OBJECTIVE »
Single out each line with the word "scene" and copy it.

STORED DATA »
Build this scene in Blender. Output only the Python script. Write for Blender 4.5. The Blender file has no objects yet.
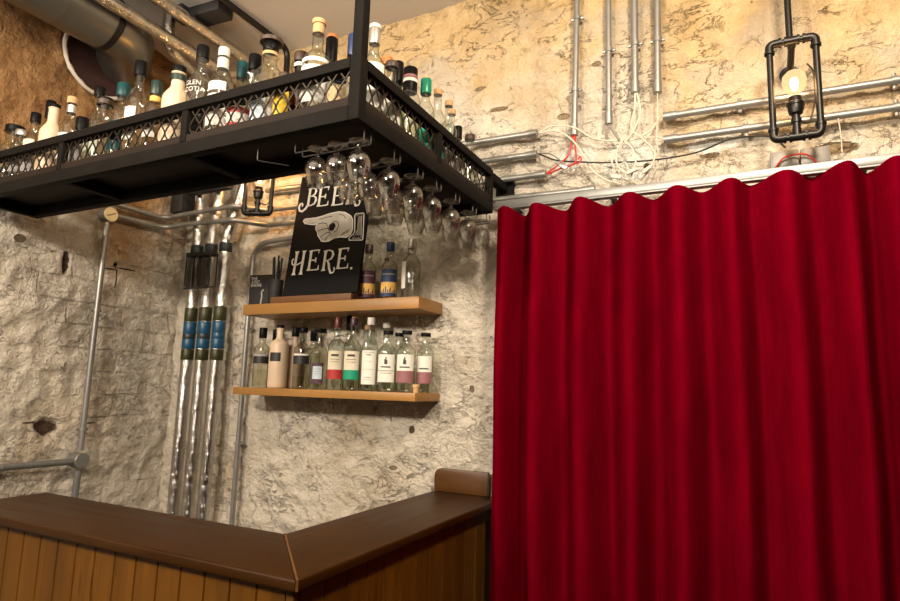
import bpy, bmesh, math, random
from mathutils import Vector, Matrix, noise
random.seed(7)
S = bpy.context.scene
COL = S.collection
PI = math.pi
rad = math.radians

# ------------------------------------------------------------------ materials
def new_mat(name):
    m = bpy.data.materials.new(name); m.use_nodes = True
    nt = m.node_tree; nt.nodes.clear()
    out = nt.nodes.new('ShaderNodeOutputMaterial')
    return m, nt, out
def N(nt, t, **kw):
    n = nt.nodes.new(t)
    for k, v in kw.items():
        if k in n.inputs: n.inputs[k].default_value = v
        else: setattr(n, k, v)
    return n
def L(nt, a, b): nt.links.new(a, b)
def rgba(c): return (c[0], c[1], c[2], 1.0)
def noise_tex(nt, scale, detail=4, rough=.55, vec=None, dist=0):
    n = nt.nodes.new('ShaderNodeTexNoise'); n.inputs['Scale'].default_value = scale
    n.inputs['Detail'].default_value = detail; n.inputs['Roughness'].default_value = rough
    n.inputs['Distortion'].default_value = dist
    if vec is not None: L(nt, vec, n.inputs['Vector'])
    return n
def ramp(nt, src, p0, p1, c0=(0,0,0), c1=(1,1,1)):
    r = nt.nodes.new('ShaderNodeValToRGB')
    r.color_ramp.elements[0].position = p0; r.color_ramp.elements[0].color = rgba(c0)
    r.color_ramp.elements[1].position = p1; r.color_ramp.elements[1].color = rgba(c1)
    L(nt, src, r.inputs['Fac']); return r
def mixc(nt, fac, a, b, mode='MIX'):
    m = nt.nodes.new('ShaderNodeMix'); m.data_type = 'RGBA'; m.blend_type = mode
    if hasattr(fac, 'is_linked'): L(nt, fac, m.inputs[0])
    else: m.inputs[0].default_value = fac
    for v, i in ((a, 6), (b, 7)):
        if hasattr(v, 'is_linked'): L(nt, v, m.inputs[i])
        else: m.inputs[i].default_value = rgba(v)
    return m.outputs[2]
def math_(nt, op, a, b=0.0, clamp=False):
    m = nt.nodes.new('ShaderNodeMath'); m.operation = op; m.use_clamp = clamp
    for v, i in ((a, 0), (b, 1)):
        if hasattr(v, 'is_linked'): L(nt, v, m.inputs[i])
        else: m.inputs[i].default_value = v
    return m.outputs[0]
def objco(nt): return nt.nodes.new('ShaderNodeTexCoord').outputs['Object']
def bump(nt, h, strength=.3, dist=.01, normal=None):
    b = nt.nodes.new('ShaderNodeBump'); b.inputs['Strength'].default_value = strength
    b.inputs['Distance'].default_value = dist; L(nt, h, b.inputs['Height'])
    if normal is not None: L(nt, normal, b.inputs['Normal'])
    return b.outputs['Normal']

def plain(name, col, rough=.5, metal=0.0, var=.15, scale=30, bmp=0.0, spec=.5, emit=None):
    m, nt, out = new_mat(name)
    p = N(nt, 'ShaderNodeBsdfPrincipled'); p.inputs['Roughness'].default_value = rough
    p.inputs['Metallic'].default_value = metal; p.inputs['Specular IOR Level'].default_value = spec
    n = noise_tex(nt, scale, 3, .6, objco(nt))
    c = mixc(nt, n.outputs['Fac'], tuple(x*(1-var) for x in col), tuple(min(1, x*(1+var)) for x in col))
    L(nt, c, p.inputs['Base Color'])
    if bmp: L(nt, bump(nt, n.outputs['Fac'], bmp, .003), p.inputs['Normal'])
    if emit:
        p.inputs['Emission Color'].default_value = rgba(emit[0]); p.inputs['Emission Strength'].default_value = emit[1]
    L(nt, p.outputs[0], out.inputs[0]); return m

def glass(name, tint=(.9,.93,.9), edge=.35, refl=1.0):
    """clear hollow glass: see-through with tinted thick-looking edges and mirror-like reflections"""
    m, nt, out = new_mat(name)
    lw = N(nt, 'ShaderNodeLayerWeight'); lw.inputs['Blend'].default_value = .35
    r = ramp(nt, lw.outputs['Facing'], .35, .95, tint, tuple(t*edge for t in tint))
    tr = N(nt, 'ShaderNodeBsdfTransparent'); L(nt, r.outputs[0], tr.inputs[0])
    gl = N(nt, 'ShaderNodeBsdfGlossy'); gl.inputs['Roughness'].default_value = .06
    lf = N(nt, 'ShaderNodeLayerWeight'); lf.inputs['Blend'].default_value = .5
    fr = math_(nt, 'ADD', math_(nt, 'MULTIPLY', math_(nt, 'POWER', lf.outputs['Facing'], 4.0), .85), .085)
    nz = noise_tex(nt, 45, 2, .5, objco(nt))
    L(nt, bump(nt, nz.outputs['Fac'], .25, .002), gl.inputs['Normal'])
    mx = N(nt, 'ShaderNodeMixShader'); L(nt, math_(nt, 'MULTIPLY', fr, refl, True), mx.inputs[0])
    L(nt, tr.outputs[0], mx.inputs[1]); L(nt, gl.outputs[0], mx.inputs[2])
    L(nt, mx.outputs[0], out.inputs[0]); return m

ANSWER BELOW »
Build this scene in Blender. Output only the Python script. Write for Blender 4.5. The Blender file has no objects yet.
S = bpy.context.scene